THE SQUARE: ambitious, brilliant and almost cohesive

Claes Bang in THE SQUARE. Photo courtesy of Magnolia Pictures.

The Square, the social satire from Swedish writer-director Ruben Östlund is one of the most ambitious movies of the year.  Often LOL funny, and just as often uncomfortable, The Square hits moments of triumph that would constitute a great movie if they were braided together more cohesively.

The Square is set in a world that is ripe for mockery – Christian (Claes Bang) is chief curator at a Stockholm museum of modern art.   The museum is funded by the very rich, and the art is impenetrably pretentious, inaccessible to all but those predisposed to  deconstruct it (or at least pretend to).  One installation is described in straight-faced mumbo jumbo as “relational aesthetics”.  Another is a roomful of conical piles of rubble, with a museum guard rebuking visitors with a stern “no pictures!”.

Christian is comfortable in his privilege, but he is curious about exploring social inequity – but only as an intellectual exercise. Christian is interested in street beggars (and finds one especially ungrateful one), and The Square is filled by “help me” moments.  He is victimized by a robbery that seems like performance art, and  sets off on an adventure called the “Tesla of Justice”, which goes horribly awry.

There are lots of laughs in The Square.  Christian admonishes a colleague not to use Comic Sans font in a threat letter.  There’s a very funny tug of war in a post-coital spat.  A self-congratulatory on-stage interview with a precious artist wearing a blazer over pajamas, is disrupted by an audience member with Tourette’s who ejaculates “cock godammit”  and the like, all while the audience pretends it’s all ok.  And there’s a riotous thread with PR guys making a BS pitch that results in the very most counter-productive promotional video (think Springtime for Hitler in The Producers).

Östlund is very gifted at finding the humor in interruptions.  The most serious, intimate and formal discussions are interrupted by a baby crying, construction noise and lots of cell phones ringing.

And, finally, there is a museum opening gala with a “welcome to the jungle” theme.  This segment of The Square could stand alone as a sort film and probably win an Oscar.  (Again, completely universal terror is interrupted by a ringing cell phone.)  But, it’s unclear how this fits inside The Square’s themes.

Elisabeth Moss and Claes Bang in THE SQUARE. Photo courtesy of Magnolia Pictures.

The Square is very well-acted.  Claes Bang is exceptional as Christian, exuding the ennui of Marcello Mastroianni in 8 1/2, Gabriele Ferzetti in L’Avventura and David Hemmings in Blow-up.

As an American journalist, Elisabeth Moss (who is always excellent) gets to show us her playful side, which is a treat;  there’s a wonderful Moss moment when her eyes tell us she’s made a decision about her sex life while in the restroom line.

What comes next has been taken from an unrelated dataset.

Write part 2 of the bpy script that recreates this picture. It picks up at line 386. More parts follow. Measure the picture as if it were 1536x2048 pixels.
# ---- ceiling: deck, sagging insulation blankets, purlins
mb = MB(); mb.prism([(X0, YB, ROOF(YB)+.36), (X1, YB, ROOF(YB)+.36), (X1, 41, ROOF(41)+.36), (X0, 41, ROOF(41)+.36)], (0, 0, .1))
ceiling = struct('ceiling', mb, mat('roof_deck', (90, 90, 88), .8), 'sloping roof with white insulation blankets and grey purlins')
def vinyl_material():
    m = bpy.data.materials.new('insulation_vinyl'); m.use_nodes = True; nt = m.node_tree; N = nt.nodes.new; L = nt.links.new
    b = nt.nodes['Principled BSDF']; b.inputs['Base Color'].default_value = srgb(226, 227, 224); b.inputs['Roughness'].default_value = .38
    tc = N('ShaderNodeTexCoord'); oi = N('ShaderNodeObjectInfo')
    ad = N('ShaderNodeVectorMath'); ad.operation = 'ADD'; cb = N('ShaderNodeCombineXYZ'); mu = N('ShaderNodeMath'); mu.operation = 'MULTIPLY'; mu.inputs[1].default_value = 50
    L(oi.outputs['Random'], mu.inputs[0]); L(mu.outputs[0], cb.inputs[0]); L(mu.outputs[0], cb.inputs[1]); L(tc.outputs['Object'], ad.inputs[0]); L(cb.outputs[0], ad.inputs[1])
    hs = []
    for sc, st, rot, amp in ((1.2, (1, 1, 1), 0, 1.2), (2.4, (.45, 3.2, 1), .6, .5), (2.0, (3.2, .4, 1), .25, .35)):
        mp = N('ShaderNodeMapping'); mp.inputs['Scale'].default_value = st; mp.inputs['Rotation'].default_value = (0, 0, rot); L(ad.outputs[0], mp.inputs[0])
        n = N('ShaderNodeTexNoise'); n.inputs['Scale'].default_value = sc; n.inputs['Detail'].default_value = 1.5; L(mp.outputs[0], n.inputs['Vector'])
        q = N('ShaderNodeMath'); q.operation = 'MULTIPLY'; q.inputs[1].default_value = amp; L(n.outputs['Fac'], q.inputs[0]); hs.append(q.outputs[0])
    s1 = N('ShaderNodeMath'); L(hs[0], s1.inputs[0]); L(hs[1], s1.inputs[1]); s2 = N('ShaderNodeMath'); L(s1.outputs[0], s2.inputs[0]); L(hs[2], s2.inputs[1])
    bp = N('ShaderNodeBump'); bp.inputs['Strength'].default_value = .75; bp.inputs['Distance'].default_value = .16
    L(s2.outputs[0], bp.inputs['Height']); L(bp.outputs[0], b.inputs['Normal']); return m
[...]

The most stunning performance is by Terry Notary as the performance artist at the gala.  Notary, a stunt coordinator, choreographer and movement coach, is a master of motion capture, and his work has been featured in the Planet of the Apes and The Hobbit franchises and Andy Serkis’ Jungle Book.  It’s one thing to imitate an ape, but Notary’s performance in The Square plays off of and dominates a banquet room full of other actors.  It’s a really singular performance.

Terry Notary (on table) in THE SQUARE. Photo courtesy of Magnolia Pictures.

I loved Ruben Östlund’s Force Majeure, which made my list of Best Movies of 2014
Force Majeure was Sweden’s submission for the Best Foreign Language Oscar. It is available on DVD from Netflix and streaming from Amazon, iTunes, Vudu and Xbox Video.  Force Majeure was a satirical drama with some very funny moments; The Square is a satirical comedy with some very serious themes.

The Square is a movie that my head liked a lot, but it didn’t thrill my heart.  Filled with brilliant moments, it just doesn’t hold together as one cohesive great movie.

[SPOILER: At the end, Christian tries to be genuinely helpful by making amends –  but he is proven ultimately and ironically helpless.]